Ancak, Mahkemenin de kabulünde olduğu üzere yanlar arasında herhangi bir ticari ilişki bulunmamaktadır. Hatta davalı; davacıyla birbirlerini hiç bir şekilde tanımadıklarını, bu nedenle bir kişinin başka bir şehirde yaşayan bir insanın adını ve banka hesap numarasını bilmediği halde yanlışlıkla hesap numarasına para göndermesinin mümkün olmadığını, böyle bir iddianın hayatın olağan akışına aykırı olduğunu, aslında paranın, davacının yanında çalışan ve davalının uzaktan akrabası olan … … … isimli kişiye gönderildiğini ve onun tarafından alındığını savunmuş, gösterdiği tanıklar da davalı savunmasını doğrular şekilde beyanda bulunmuşlardır.
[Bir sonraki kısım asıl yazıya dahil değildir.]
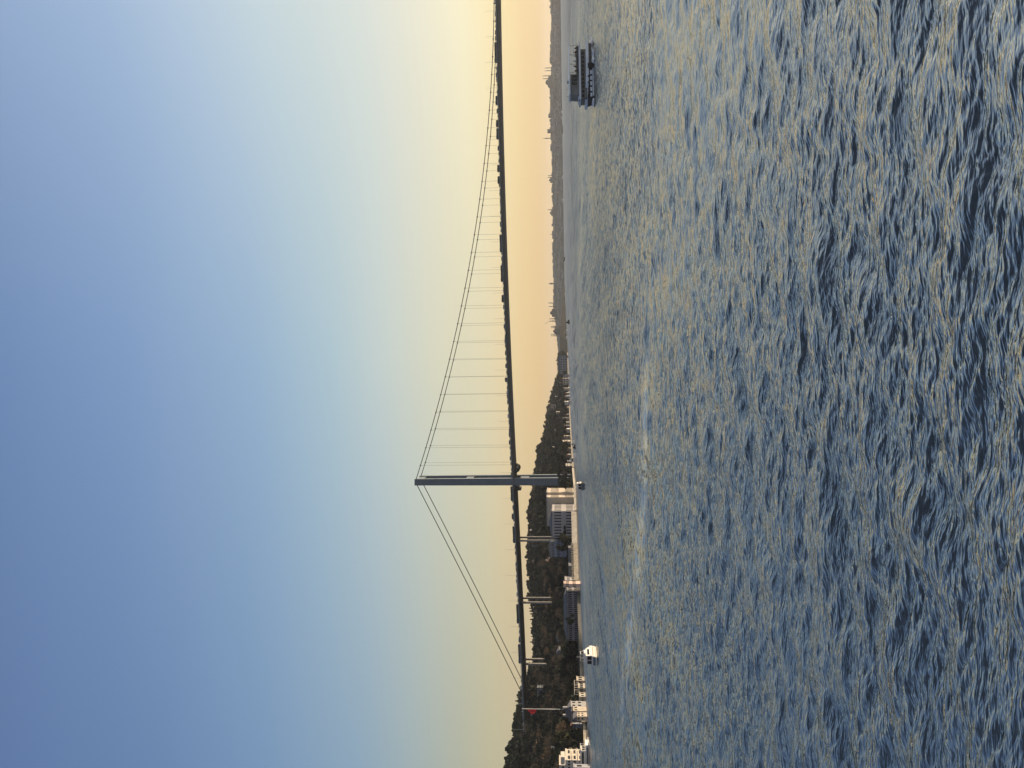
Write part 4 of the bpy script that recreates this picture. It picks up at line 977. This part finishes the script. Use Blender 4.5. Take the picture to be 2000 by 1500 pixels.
# small craft
def small_boat(label, y, v, Lpx, hpx, dark=False, cabin=True, rz=0.0):
    p = W(y, v); k = p.y / 1500; Lb = Lpx * k; h = hpx * k
    o = empty('small_boat', (p.x, p.y, 0), rz, label, 'boat', 'small craft far off on the water')
    mt = black if dark else white
    hull_mb(Lb, Lb * .3, h * .38, h * .15, .4, Lb * .08, .85, 8).build('hull', mt, o)
    mb = MB(); mb.loft([[(x, -Lb * .1, h * .34), (x, Lb * .1, h * .34), (x - r_, Lb * .09, h * t), (x - r_, -Lb * .09, h * t)] for x, t, r_ in ((-Lb * .3, .8, 0), (Lb * .05, .8, 0), (Lb * .12, .5, 0))]); mb.build('cabin', mt, o)
    mb = MB(); mb.tube([(-Lb * .1, 0, h * .7), (-Lb * .1, 0, h)], Lb * .012 + .03, 4); mb.build('mast', mt, o)
    for s in (-1, 1):
        mb = MB(); mb.box(-Lb * .25, Lb * .03, -.02, .02, h * .5, h * .7); mb.build('window', glass, o, loc=(0, s * Lb * .1, 0))
for a in (('low black barge lying off far shore under the tall slim spire', 253, 1099.5, 17, 4, True), ('dark flat workboat far off midway along the strait', 506, 1103.5, 8, 4, True), ('tiny white ferry near far shore left of the black barge', 346, 1100.4, 6, 5), ('tiny white boat right of the black barge', 230.5, 1099.2, 5, 5),
          ('first of two tiny white boats under the large mosque', 219, 1098.6, 5, 5), ('tiny white boat halfway between barge and workboat', 392, 1101, 6, 4), ('tiny grey boat off the far shore below the squat tower', 576, 1105, 5, 4), ('dark fishing boat with cross shaped rigging off the near point', 629, 1112.5, 8, 8, True),
          ('small white sailing dinghy near the left end of far shore', 648, 1108.8, 8, 7), ('white launch just left of the sailing dinghy', 660, 1108.8, 7, 6), ('white boat moored by the cube house', 742, 1114.5, 7, 6), ('white boat moored below the white waterside house', 784, 1117, 10, 8),
          ('white boat with shaded side right of the big moored boat', 866, 1123, 11, 9), ('dark small boat moored beside white boats at quay', 873, 1124, 9, 6, True), ('large sunlit white boat moored just right of bridge tower', 896, 1126, 20, 14), ('white dinghy moored at the quay below tower', 909, 1126.5, 6, 4)):
    small_boat(*a)

# ------------------------------------------------------------------ trees
def leaf_quads(pts, size, g, flat=0.0):
    n = len(pts); a = g.normal(size=(n, 3)); a /= np.linalg.norm(a, axis=1)[:, None]
    b = g.normal(size=(n, 3)); b -= (b * a).sum(1)[:, None] * a; b /= np.linalg.norm(b, axis=1)[:, None]
    s = size * g.uniform(.6, 1.3, n)[:, None]
    v = np.stack([pts - a * s - b * s * .6, pts + a * s - b * s * .7, pts + a * s * .7 + b * s, pts - a * s * .8 + b * s * .7], 1).reshape(-1, 3)
    f = np.arange(n * 4).reshape(-1, 4); return v, f
def crown_round(g, h, n):
    cl_ = 7; cs = g.normal(size=(cl_, 3)) * [.19, .19, .15] * h + [0, 0, .62 * h]; rs = g.uniform(.14, .24, cl_) * h
    k = g.integers(0, cl_, n); d = g.normal(size=(n, 3)); d /= np.linalg.norm(d, axis=1)[:, None]
    return cs[k] + d * rs[k][:, None] * (g.random(n) ** .35)[:, None]
def crown_cone(g, h, n):
    t = g.random(n) ** .75; z = (.1 + .9 * t) * h; lay = .75 + .25 * np.abs(np.sin(t * 22)); r = .23 * h * (1 - t) * lay * np.sqrt(g.random(n)) + .01 * h; a = g.uniform(0, 6.28, n)
    return np.stack([r * np.cos(a), r * np.sin(a), z], 1)
def crown_pine(g, h, n):
    cl_ = 6; cs = g.normal(size=(cl_, 3)) * [.2, .2, .06] * h + [0, 0, .8 * h]; k = g.integers(0, cl_, n); d = g.normal(size=(n, 3)); d /= np.linalg.norm(d, axis=1)[:, None]
    return cs[k] + d * [.16 * h, .16 * h, .09 * h] * (g.random(n) ** .4)[:, None]
def limbs(g, h, bare):
    mb = MB(); mb.tube([(0, 0, -1.5), (0, 0, .3 * h), (.02 * h, .01 * h, .7 * h)], [.03 * h, .022 * h, .008 * h], 6)
    for k in range(16 if bare else 5):
        a = g.uniform(0, 6.28); z0 = g.uniform(.22, .6) * h; l = g.uniform(.2, .38) * h
        p1 = np.array((math.cos(a) * l * .6, math.sin(a) * l * .6, z0 + l * .45)); p2 = p1 + np.array((math.cos(a + .4) * l * .4, math.sin(a + .4) * l * .4, l * .5))
        mb.tube([(0, 0, z0), tuple(p1), tuple(p2)], [.012 * h, .008 * h, .003 * h], 4)
    return mb
def bare_twigs(g, h, n):
    a = g.uniform(0, 6.28, n); el = g.uniform(.1, 1.4, n); l = (.25 + .75 * g.random(n) ** .5) * .4 * h
    base = np.stack([np.cos(a) * np.cos(el) * l, np.sin(a) * np.cos(el) * l, .5 * h + np.sin(el) * l * 1.15], 1)
    d = np.stack([np.cos(a) * .6, np.sin(a) * .6, np.full(n, .8)], 1) + g.normal(size=(n, 3)) * .35; d /= np.linalg.norm(d, axis=1)[:, None]
    sd_ = np.cross(d, g.normal(size=(n, 3))); sd_ /= np.linalg.norm(sd_, axis=1)[:, None]
    L_ = .13 * h * g.uniform(.6, 1.2, n)[:, None]; w = .011 * h
    v = np.stack([base - sd_ * w, base + sd_ * w, base + d * L_ + sd_ * w * .3, base + d * L_ - sd_ * w * .3], 1).reshape(-1, 3)
    return v, np.arange(n * 4).reshape(-1, 4)
KINDS = {'conifer': ('conifer_tree', crown_cone, leafd), 'round': ('broadleaf_tree', crown_round, leafo), 'pine': ('pine_tree', crown_pine, leafd), 'bare': ('bare_tree', None, twig)}
TP = {}
for kd, (nm, fn, mt) in KINDS.items():
    for vnt in range(3):
        g = np.random.default_rng(100 + vnt * 7 + len(kd)); h = 1.0
        if kd == 'bare': v, f = bare_twigs(g, 10, 520); v = v / 10
        else: v, f = leaf_quads(fn(g, 10, 620), .55 if kd != 'conifer' else .42, g); v = v / 10
        cm = np_mesh('crown', v, f, mt, False)
        t_ = limbs(random.Random(vnt), 10, kd == 'bare'); t_.v = [(x / 10, y / 10, z / 10) for x, y, z in t_.v]
        TP[(kd, vnt)] = (nm, cm, t_.mesh('trunk', bark))
def tree(kd, x, y, h, label, group, z=None, vnt=None):
    nm, cm, tm = TP[(kd, random.randrange(3) if vnt is None else vnt)]
    o = empty(nm, (x, y, ground(x, y) - .3 if z is None else z), random.uniform(0, 6.28), label, 'tree', group); wd = random.uniform(.85, 1.2)
    o.scale = (h * wd, h * wd, h)
    link('crown', cm, o); link('trunk', tm, o); return o
def clear(x, y, pad=0):
    return all((x - a) ** 2 + (y - b) ** 2 > (r_ + pad) ** 2 for a, b, r_ in FOOT)
NAMES = {'conifer': 'dark pointed conifer', 'round': 'dark rounded evergreen tree', 'pine': 'flat topped dark pine', 'bare': 'bare brown leafless tree'}
# skyline trees along the ridge
g = random.Random(31)
for y, vt, kd in [(1499, 982, 'round'), (1493, 984, 'pine'), (1487, 988, 'conifer'), (1480, 990, 'round'), (1471, 992, 'conifer'), (1464, 987, 'pine'), (1459, 990, 'round'), (1452, 996, 'conifer'), (1447, 998, 'conifer'), (1441, 999, 'conifer'), (1436, 1000, 'conifer'), (1431, 1002, 'conifer'), (1426, 1001, 'conifer'),
    (1421, 1003, 'conifer'), (1415, 1004, 'conifer'), (1409, 1005, 'conifer'), (1403, 1002, 'conifer'), (1397, 1008, 'conifer'), (1392, 1004, 'conifer'), (1386, 1008, 'conifer'), (1378, 1007, 'conifer'), (1373, 1011, 'conifer'), (1369, 1006, 'conifer'), (1363, 1010, 'conifer'), (1359, 1009, 'conifer'), (1354, 1013, 'conifer'), (1349, 1014, 'round'), (1344, 1015, 'conifer'), (1339, 1017, 'round'), (1333, 1020, 'round')]:
    Y = float(lerp(RIDGE, y)) * .985; top = P(y, vt, Y); gz = ground(top.x, Y)
    where = 'on the skyline above the deck end' if y < 1425 else 'on the skyline at the far left'
    tree(kd, top.x, Y, max(6, top.z - gz), f'{NAMES[kd]} {where}', f'{NAMES[kd]}s {where}')
for y in np.arange(1166, 1256, 5.5):
    Y = float(lerp(RIDGE, y)) * .985; vt = float(lerp(SKYL, y)) + g.uniform(-3, 3); top = P(y, vt, Y); gz = ground(top.x, Y); kd = 'conifer' if y > 1172 else 'round'
    tree(kd, top.x, Y, max(6, top.z - gz), f'{NAMES[kd]} on the ridge seen below the side span deck', f'{NAMES[kd]}s below the side span deck')
for y in np.arange(742, 1166, 6.2):
    Y = float(lerp(RIDGE, y)) * .985; vt = float(lerp(SKYL, y)) + g.uniform(-2.2, 2.2); top = P(y, vt, Y); gz = ground(top.x, Y); kd = g.choice(['round', 'round', 'round', 'pine'])
    wh_ = 'on the wooded ridge behind the tower' if y > 880 else 'on the low headland right of the tower'
    tree(kd, top.x, Y, max(7, top.z - gz), f'{NAMES[kd]} {wh_}', f'{NAMES[kd]}s {wh_}')
# trees in gardens and on the lower slope, the ones that show largest
cnt = 0; tries = 0
while cnt < 150 and tries < 4000:
    tries += 1
    y = g.uniform(740, 1515); D = float(lerp(SHORE, y)); Rd = float(lerp(RIDGE, y)); d = D + g.uniform(.12, .5) * (Rd - D); x = s_of(y) * d
    if not clear(x, d, 3): continue
    kd = g.choice(['round', 'bare', 'bare', 'pine', 'conifer'] if y > 1040 else ['round', 'round', 'pine'])
    wh_ = 'on the lower slope left of the long barracks' if y > 1250 else 'behind the long barracks' if y > 1130 else 'in the palace grounds' if y > 930 else 'among the shore houses right of the tower'
    tree(kd, x, d, g.uniform(8, 14), f'{NAMES[kd]} {wh_}', f'{NAMES[kd]}s {wh_}'); cnt += 1
for y, v, h, kd, lab in ((924, 1099, 9, 'bare', 'bare tree at foot of the bridge tower right leg'), (934, 1104, 9, 'round', 'dark bushy tree at the foot of the tower'), (945, 1100, 10, 'round', 'dark tree between tower foot and palace'),
                         (1066, 1118, 13, 'round', 'tall dark garden tree left of palace front'), (1050, 1116, 12, 'round', 'dark garden tree in front of palace wall'), (1040, 1117, 9, 'pine', 'low dark pine in palace front garden'), (1210, 1126, 8, 'round', 'dark round tree in front of the long barracks'), (1447, 1124, 12, 'round', 'dark tree beside the white modern villa'), (1435, 1126, 10, 'conifer', 'dark conifer behind the hedge left of mansion'), (1425, 1120, 12, 'bare', 'bare tree behind the dark hedge')):
    D = float(lerp(SHORE, y)) + 14; p = P(y, v, D); tree(kd, p.x, D, h, lab, None, z=min(p.z, 6) - 1)
# the rest of the wood, one mass
def woodland():
    g = np.random.default_rng(5); V = []; Fc = []; o = 0; MI = []; TN = []
    src = {}
    for ki, kd in enumerate(('round', 'conifer', 'pine', 'bare')):
        for vnt in range(2):
            gg = np.random.default_rng(50 + ki * 3 + vnt)
            if kd == 'bare': v, f = bare_twigs(gg, 10, 130); v = v / 10; 
            else: v, f = leaf_quads(KINDS[kd][1](gg, 10, 150), .95, gg); v = v / 10
            src[(ki, vnt)] = (v, f)
    n = 0
    while n < 4200:
        y = g.uniform(735, 1640) if g.random() < .85 else g.uniform(690, 940)
        D = float(lerp(SHORE, y)); Rd = float(lerp(RIDGE, y)); t = g.uniform(.1, 1.06) ; d = D + t * (Rd - D); x = s_of(y) * d
        if t < .3 and not clear(x, d, 2): continue
        if t >= .3 and not clear(x, d, 1): continue
        # keep the view onto each building's front open
        if any((x - a) ** 2 + (d - b + r_ + 8) ** 2 < (r_ * .9) ** 2 for a, b, r_ in FOOT): continue
        low = y > 1060 and t < .62
        ki = g.choice(4, p=[.3, .1, .15, .45] if low else [.5, .22, .2, .08])
        v, f = src[(int(ki), int(g.integers(0, 2)))]
        h = g.uniform(5, 11) + 6 * g.random() ** 3 if t < .95 else g.uniform(6, 11); a = g.uniform(0, 6.28); ca, sa = math.cos(a), math.sin(a)
        vv = v * [h * g.uniform(.8, 1.5), h * g.uniform(.8, 1.5), h]; vv = np.stack([vv[:, 0] * ca - vv[:, 1] * sa, vv[:, 0] * sa + vv[:, 1] * ca, vv[:, 2]], 1) + [x, d, ground(x, d) - .5]
        TN.append(np.full(len(f), float(np.clip(.5 * g.random() + .5 * (.5 + .35 * vnoise(np.array(x), np.array(d), 45, 77)), 0, 1))))
        V.append(vv); Fc.append(f + o); o += len(vv); MI.append(np.full(len(f), (1, 0, 0, 2)[int(ki)] if int(ki) else 1)); n += 1
    me = np_mesh('woodland', np.concatenate(V), np.concatenate(Fc), wleafd, False); me.materials.append(wleafo); me.materials.append(wtwig)
    ta = me.attributes.new('tint', 'FLOAT', 'FACE'); ta.data.foreach_set('value', np.concatenate(TN).astype(np.float32))
    me.polygons.foreach_set('material_index', np.concatenate(MI).astype(np.int32)); me.update()
    tag(link('woodland', me), 'dark wooded hillside of massed evergreens and bare trees', 'woodland', kind='stuff')
woodland()
# clipped dark hedge by the left quay
pa, pb2 = P(1440, 1140, 418), P(1412, 1140, 430)
v_, f_ = leaf_quads(np.stack([rng.uniform(pa.x, pb2.x, 1500), rng.uniform(414, 420, 1500), rng.uniform(1.5, 6.0, 1500)], 1), .35, rng)
tag(link('hedge', np_mesh('hedge', v_, f_, leafo, False)), 'dark clipped hedge along the quay right of the yacht', 'hedge')

# ------------------------------------------------------------------ haze
mb = MB(); mb.box(-15000, 15000, -300, 15500, -40, 260)
hm = bpy.data.materials.new('air_haze'); hm.use_nodes = True; t = hm.node_tree; t.nodes.remove(t.nodes['Principled BSDF'])
pv = node(t, 'ShaderNodeVolumePrincipled'); pv.inputs['Color'].default_value = (.84, .88, .90, 1); pv.inputs['Density'].default_value = 0.000048; pv.inputs['Anisotropy'].default_value = 0.3
t.links.new(pv.outputs[0], t.nodes['Material Output'].inputs['Volume'])
tag(mb.build('haze', hm), kind='stuff')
Bu durumda; dava dilekçesinde sırf hataen para gönderildiği ileri sürülerek dava açılmış olduğu gözetilerek, bir ilden başka bir ildeki ve farklı bir banka şubesindeki isim ve hesap numarasına hataen ödeme yapılıp yapılamayacağı hususu bankacılık işlemlerinde uzman bir bilirkişiden sorulup, Yargıtay denetimine uygun şekilde rapor alınarak sonucuna göre bir karar verilmesi gerekirken eksik inceleme ile hüküm tesisi doğru olmayıp, bozmayı gerektirmiştir.
Bu itibarla yukarıda açıklanan esaslar gözönünde tutulmaksızın yazılı şekilde hüküm tesisi isabetsiz, temyiz itirazları bu nedenlerle yerinde olduğundan kabulü ile hükmün HUMK.nun 428. maddesi gereğince BOZULMASINA ve peşin alınan temyiz harcının istek halinde temyiz edene iadesine, 07.06.2010 tarihinde oybirliğiyle karar verildi.